1989: Euphoria as Berlin Wall crumbles

East and West German citizens celebrate as they climb the Berlin wall at the Brandenburg gate...
East and West German citizens celebrate as they climb the Berlin wall at the Brandenburg gate after the opening of the East German border was announced. Photo by Reuters.
Thousands of Germans from East and West embraced in laughter and tears after the East dramatically threw open the 28-year-old Berlin Wall.

In a wildly festive night, strangers hugged each other like long-lost relatives.

The atmosphere of freedom was electric.

At the funnel-like Invaliden Strasse crossing point, where massive wedges of concrete narrow the road through the wall to a single lane between plate-glassed watchtowers, thousands of Germans converged from both sides for an ecstatic street party.

Pleading with the crowd over a loud-hailer, the mayor of West Berlin, Mr Walter Momper, begged his citizens to let East Berliners have the first taste of joy.

"Dear people! The border is open," Mr Momper shouted over the cheering.

"But please, will the West Germans stand back and let the East Germans through first," he said.
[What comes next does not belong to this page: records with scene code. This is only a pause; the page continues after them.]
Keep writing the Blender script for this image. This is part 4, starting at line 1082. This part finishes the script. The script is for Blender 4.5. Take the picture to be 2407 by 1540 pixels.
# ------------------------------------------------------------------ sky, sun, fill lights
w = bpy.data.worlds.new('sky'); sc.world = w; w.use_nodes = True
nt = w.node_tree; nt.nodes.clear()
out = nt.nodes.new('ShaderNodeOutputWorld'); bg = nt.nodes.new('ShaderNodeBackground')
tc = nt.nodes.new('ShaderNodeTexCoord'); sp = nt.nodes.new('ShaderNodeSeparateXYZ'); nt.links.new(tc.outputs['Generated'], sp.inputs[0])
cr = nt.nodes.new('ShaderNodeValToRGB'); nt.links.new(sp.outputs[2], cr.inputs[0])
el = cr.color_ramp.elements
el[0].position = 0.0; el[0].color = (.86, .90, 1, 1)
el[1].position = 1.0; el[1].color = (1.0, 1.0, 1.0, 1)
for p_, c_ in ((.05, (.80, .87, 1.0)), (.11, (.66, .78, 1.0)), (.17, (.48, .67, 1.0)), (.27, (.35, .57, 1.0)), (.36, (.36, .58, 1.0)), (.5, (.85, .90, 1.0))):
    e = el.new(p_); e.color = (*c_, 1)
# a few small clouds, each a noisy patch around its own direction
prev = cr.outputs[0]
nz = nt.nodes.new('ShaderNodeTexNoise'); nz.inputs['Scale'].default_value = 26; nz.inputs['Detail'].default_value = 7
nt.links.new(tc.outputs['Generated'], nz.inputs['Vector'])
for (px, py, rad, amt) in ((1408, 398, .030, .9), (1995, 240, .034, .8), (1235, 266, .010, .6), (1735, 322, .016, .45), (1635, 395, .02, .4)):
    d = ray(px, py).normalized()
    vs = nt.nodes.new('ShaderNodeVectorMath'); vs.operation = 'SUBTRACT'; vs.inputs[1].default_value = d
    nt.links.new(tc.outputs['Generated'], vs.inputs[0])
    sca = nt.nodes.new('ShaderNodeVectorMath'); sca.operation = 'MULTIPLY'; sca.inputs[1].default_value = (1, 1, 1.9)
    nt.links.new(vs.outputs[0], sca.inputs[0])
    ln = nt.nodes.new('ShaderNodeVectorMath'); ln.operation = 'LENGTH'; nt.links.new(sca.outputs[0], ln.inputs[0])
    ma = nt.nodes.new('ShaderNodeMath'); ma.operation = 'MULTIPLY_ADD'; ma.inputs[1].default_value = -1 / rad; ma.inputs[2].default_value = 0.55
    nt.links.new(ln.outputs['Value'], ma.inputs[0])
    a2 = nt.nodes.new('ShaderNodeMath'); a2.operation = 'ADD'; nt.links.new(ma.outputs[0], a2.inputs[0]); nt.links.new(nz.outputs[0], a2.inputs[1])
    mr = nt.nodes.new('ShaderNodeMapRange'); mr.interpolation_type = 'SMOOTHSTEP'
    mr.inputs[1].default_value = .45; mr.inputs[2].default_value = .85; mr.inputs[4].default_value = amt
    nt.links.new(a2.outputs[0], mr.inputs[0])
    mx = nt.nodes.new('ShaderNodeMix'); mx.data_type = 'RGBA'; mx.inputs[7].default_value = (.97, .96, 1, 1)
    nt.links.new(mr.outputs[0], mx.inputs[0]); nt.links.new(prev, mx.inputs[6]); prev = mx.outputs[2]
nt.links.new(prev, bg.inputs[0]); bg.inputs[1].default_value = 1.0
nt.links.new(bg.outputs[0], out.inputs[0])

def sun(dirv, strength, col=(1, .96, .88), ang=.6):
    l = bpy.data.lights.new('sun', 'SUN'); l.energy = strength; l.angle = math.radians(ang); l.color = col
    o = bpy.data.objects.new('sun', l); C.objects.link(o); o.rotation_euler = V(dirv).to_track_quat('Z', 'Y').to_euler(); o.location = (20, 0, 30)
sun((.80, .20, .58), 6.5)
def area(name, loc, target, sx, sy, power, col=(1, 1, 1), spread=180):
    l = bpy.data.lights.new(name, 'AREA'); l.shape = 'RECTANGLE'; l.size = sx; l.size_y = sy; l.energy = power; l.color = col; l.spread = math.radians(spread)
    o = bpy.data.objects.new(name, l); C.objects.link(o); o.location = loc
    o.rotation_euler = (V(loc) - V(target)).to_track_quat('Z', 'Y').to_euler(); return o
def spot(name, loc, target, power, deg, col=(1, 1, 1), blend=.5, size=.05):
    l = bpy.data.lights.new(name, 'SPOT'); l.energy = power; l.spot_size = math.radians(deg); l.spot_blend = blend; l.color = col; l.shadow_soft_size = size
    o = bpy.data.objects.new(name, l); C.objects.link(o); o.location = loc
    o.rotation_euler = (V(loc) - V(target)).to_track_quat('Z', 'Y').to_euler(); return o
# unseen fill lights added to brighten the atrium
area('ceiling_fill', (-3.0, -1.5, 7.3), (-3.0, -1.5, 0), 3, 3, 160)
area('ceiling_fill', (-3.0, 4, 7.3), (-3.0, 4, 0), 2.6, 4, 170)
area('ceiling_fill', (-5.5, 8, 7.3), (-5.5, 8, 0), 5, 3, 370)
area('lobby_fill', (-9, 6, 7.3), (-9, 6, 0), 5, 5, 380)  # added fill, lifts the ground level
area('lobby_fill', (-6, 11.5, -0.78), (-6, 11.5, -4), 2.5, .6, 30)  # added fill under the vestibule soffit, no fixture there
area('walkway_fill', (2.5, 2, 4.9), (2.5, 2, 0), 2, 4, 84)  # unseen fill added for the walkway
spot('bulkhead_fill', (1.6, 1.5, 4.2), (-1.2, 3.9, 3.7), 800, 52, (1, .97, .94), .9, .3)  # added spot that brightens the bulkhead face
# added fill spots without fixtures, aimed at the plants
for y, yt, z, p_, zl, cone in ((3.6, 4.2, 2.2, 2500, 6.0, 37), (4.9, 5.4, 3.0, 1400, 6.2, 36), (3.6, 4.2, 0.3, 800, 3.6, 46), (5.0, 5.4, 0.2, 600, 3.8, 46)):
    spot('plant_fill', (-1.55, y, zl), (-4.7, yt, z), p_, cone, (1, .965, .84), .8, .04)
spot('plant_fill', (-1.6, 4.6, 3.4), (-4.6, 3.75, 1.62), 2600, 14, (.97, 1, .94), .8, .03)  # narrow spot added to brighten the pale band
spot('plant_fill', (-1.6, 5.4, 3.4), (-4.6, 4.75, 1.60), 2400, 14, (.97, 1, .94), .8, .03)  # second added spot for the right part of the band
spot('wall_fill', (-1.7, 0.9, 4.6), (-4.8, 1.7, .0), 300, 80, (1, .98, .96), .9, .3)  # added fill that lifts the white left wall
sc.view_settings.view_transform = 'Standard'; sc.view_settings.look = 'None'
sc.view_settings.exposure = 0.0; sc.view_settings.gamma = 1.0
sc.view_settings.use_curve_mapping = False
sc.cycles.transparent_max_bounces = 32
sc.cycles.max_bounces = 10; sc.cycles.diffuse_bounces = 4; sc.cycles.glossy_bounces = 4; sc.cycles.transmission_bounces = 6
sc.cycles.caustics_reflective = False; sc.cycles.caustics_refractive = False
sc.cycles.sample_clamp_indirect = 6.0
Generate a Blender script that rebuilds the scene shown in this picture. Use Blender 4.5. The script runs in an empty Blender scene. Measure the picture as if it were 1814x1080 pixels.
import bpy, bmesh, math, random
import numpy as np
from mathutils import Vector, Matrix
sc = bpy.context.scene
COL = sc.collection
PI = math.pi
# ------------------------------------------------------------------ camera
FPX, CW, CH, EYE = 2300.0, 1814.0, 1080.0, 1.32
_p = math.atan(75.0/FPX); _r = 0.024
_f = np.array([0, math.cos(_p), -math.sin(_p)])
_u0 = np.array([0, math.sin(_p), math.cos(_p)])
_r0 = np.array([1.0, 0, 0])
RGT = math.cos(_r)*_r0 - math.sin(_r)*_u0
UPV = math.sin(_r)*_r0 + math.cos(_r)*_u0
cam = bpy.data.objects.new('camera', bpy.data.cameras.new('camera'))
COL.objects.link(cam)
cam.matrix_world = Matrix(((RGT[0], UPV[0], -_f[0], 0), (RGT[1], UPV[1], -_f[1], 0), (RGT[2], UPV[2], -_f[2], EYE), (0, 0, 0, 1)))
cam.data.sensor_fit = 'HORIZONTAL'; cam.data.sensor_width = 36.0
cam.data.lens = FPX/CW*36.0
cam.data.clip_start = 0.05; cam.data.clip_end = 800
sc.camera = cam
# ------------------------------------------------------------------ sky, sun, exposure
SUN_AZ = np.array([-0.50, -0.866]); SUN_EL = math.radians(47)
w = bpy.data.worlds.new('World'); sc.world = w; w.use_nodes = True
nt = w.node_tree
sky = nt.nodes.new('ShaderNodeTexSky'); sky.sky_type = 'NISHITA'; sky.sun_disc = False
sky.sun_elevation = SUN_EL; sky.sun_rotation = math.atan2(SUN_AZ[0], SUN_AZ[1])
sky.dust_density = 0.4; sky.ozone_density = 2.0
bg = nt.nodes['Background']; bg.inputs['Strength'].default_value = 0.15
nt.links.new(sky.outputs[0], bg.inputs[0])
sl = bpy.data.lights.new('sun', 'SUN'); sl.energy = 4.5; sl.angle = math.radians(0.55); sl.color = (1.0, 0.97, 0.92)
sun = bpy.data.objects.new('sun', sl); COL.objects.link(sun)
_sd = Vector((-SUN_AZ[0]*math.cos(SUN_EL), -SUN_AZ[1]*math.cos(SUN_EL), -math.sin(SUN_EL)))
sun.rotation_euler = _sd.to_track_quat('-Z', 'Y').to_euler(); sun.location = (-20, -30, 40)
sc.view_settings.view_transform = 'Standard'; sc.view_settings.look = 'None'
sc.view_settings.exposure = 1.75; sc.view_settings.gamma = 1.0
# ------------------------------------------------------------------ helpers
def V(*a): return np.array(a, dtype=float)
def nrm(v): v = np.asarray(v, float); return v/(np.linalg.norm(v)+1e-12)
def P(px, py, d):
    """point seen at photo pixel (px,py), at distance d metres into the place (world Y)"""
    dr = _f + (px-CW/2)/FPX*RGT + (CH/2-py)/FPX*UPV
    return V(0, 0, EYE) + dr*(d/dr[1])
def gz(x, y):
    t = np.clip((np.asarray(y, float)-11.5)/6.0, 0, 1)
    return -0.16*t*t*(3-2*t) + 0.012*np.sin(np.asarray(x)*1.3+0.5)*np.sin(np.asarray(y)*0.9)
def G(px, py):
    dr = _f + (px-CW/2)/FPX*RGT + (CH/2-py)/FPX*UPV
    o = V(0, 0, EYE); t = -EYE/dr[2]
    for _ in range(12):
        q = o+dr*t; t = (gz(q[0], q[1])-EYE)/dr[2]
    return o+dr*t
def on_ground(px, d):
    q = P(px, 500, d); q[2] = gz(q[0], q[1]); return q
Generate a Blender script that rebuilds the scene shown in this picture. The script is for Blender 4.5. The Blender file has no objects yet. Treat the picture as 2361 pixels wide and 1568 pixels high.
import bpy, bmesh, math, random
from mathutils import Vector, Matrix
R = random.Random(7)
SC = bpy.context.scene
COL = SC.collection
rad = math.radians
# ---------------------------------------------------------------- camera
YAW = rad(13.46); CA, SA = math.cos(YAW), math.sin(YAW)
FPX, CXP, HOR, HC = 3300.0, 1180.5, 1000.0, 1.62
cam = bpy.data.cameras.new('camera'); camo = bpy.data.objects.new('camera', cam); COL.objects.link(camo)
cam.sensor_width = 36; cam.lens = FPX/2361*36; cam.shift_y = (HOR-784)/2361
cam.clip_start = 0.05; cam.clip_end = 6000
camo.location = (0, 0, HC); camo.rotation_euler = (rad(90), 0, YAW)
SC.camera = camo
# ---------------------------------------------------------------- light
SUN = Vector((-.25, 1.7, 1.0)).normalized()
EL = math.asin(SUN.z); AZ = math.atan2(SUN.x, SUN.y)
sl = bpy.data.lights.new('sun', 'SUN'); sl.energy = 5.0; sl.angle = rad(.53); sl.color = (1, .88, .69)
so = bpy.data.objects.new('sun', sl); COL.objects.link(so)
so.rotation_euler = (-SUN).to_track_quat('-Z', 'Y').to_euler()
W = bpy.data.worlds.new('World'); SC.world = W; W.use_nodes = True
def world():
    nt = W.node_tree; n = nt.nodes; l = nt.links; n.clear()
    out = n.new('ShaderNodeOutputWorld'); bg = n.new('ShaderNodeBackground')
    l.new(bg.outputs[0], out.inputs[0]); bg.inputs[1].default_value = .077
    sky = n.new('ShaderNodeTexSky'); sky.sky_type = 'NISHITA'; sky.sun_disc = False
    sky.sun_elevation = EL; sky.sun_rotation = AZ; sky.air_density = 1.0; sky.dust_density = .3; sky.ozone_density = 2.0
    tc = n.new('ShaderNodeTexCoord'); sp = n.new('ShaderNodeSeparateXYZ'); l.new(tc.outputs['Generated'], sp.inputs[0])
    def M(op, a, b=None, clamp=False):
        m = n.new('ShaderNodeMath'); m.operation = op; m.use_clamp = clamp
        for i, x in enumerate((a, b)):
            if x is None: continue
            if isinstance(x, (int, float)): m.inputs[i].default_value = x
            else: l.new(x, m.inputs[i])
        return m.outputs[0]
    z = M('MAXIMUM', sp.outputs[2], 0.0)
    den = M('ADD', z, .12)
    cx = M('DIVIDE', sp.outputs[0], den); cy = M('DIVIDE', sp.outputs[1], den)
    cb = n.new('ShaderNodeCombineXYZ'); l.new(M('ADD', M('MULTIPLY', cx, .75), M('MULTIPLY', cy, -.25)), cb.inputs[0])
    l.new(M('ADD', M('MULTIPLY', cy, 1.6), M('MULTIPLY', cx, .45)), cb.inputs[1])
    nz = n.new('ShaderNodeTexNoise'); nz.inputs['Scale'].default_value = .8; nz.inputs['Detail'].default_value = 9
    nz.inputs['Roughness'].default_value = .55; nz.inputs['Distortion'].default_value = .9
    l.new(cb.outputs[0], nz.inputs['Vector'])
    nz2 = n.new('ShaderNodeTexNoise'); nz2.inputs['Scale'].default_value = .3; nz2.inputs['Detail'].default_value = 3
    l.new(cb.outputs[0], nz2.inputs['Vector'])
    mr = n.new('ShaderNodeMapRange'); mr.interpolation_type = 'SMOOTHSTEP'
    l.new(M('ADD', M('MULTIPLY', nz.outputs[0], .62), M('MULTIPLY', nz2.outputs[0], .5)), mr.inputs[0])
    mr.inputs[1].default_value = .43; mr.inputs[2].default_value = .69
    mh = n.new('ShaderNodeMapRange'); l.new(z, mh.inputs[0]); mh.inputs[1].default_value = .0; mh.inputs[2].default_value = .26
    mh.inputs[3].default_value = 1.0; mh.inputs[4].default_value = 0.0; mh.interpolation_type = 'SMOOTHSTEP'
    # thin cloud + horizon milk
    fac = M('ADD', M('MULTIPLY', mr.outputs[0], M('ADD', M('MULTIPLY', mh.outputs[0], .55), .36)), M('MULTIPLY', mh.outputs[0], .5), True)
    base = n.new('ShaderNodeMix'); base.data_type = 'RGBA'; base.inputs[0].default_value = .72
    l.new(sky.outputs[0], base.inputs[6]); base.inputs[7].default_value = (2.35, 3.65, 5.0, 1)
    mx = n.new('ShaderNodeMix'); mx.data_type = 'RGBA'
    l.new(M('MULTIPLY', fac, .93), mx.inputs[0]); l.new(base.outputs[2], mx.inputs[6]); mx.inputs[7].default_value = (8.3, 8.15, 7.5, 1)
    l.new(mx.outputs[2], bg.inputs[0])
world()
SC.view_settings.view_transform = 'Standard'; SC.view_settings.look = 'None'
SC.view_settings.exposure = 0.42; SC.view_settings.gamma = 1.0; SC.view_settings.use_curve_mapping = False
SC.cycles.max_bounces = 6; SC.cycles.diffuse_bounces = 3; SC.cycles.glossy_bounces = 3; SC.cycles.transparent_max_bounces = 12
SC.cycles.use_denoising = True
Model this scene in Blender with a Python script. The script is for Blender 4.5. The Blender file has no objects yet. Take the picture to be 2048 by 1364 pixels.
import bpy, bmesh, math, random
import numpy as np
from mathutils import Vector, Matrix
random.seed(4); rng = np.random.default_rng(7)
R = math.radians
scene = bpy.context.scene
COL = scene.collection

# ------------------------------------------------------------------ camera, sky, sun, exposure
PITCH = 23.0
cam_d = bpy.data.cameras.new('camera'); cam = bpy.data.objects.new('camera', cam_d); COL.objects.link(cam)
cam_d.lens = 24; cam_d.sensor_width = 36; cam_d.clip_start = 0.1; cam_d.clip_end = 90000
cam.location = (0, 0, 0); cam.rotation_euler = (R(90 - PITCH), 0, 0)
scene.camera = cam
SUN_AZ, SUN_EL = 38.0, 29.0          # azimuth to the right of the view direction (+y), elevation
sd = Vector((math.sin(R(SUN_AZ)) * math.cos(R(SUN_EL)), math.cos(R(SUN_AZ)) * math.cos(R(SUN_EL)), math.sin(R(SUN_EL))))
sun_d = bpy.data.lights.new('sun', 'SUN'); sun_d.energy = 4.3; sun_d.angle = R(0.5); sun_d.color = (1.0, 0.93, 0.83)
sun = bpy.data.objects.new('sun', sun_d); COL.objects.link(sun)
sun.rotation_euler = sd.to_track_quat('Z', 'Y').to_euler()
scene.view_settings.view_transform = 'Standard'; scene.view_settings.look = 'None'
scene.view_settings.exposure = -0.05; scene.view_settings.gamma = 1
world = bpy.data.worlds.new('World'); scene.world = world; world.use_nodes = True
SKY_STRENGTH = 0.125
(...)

West German border guards, with arms linked but grinning broadly, strained to hold back West Berliners pressing for a midnight stroll through the city they once dismissed with a hopeless shrug as "over there."

East German border guards, once authorised to shoot to kill would-be wall jumpers, invited reporters and cameramen up on to their raised bunkers for a better view.

Headlights blazed from hundreds of East German cars, jammed solid along the street leading up to the wall. They waited for the crowd to walk through so they could drive across.

East and West Berliners shook hands, ruffled each others' hair, popped champagne corks, cheered, clapped, gave television interviews and set off fireworks.

Chic West Berlin women in cashmere attire clinked glasses with young East Berliners in scrubbed denim.

An East Berlin man called Joereg (38) said he had been to the Soviet Union a score of times in his life, but never to the West.

"It's like with a child. You can tell it a thousand times that fire is hot. But it will still want to touch it just once to see. And we've always been told that capitalist fire is especially hot," he said.

Joerg waved an up-to-date West German map of the former German capital "so I won't get lost in the capitalist jungle."

Across the eastern half of the city, incredulous taxi drivers hurtling around in truck-like East-bloc cars flashed the news of each new wonder across their radios.

"He says the taxis from the East are simply driving across into the West at Heinrich Heine Strasse," a driver said.

Even the strictly-enforced no-smoking law was ignored.

"Tonight, everything is allowed. And if anyone doesn't like it, I'll just get my wife and kids and move out."

WEST BERLIN, November 12:
The mayors of West and East Berlin met in Postdamere Square yesterday to open a new crossing point through the wall, the first time the civic leaders of the divided city had met on the East-West front line.

According to local radio East Berlin's Erhard Krack thanked the border troops and engineers for clearing the 15-metre gap through the wall.

West Berliners scrambled on to the wall on either side of the new gap and scaled nearby trees, cheering and whistling as the new crossing point was inaugurated.

Some of them shouted: "We want in - we want to have breakfast in Alexander Square (East Berlin's main square)."In the crowd of about 5000 people, men lifted their wives and children on to their shoulders to see the most symbolic action yet in the breaking down of 40 years of political barriers between the two halves of the city.

At least 800,000 East Germans streamed across the wall into West Berlin on Saturday.

Officials relaxed West Germany's rigid trading laws to accommodate their eastern guests, who flooded stores and shopping malls.